The compulsion to hop on and ensure your Garrison is always buzzing and beavering away is absolutely real. I’m very aware of the simplicity of it all but there’s an unquestionable satisfaction in slowly but surely improving your garrison while guaranteeing that you’re sustaining the steady stream of rewards it offers. Someone got what is essentially a Facebook game in my Warcraft and, well, I don’t mind. The Garrison concept is basic, yes, but I find that it works as a wonderful palette cleanser next to the spread of energetic and feverish end-game content that Warlords of Draenor already offers. I suppose it also helps that there aren’t any micro transactions involved.
Talking end game, Warlords of Draenor’s instanced dungeons are fun, fierce and varied, particularly after the more timid Mists of Pandaria. Warlords of Draenor is quick to punish bad enemy engagement or sloppy group tactics, with many bosses encouraging smart play to beat. From Ranjit’s huge wind vortex’s to Ner’zhul’s terrifying death walls and focus on organised target selection, Warlords of Draenor rarely pulls its punches, making for an experience that focuses entirely on party synergy, something more in line with older MMOs and something that only gets more demanding when you ramp things up to Heroic difficulty.
When not punishing you with fiendish bosses, the dungeons find time to dabble in the sort of gameplay variety and spectacle that’s mistakenly unexpected of MMOs. Grimrail Depot stands as the prime example of this, asking you and your party to account for constant gale force winds as you fight relentless orcs on a claustrophobic moving train. Warlords of Draenor’s dungeons are as surprising as they are tough.
Player versus player is less remarkable, unfortunately. The PvP zone offers up the expected mess of particle effects and grunts that you’d expect from Warcraft by now. The focus was to have an area where players would do things and meet rival players as they did their daily quests off the beaten path, but my experience with the area has been one big, violent vortex in one spot that makes it impossible to leave the main thoroughfare. It’s hardly refined, but it makes for an amusing melee. The same can be said for the new PvP Battleground (Tarren Mill versus Southshore) that focuses purely on killcounts.

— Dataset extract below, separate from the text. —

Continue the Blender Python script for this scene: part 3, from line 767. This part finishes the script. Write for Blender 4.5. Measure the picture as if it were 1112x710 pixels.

Next to this maelstrom of hectic combat and taxing encounters, the slow burn of the Garrison is a calm retreat, and that is its ultimate success. The same could be said for levelling professions, and that’s still here, but the way a Garrison grows over time gives the whole thing a sense of purpose, and it’s endearing to have these timed elements slowly cooking while you slay big beasties, bestowing rewards upon your return.
Warlords of Draenor is a game that understands the expectations of MMO players, and that is its biggest strength. The varied and engrossing levelling experience is one thing, but the mix of calming social game alongside tough end-game content reveals an understanding of player expectations that far exceeds recent genre competition. This is still World of Warcraft, and in that respect its action bar combat won’t be for everyone. But for those that do enjoy a sojourn to Azeroth every now and then, Warlords of Draenor is everything anyone’s ever loved about World of Warcraft and then some.
Engrossing quests and world design.
Challenging end-game.
Social Game elements work well.
Action bar combat isn’t for everyone
Some elements are still ten years old.
A traditional MMO expansion, delivering more World of Warcraft, while quietly improving its framework through cinematic touches, delivering greater variety in dungeon design, and adding compelling social game undercurrents.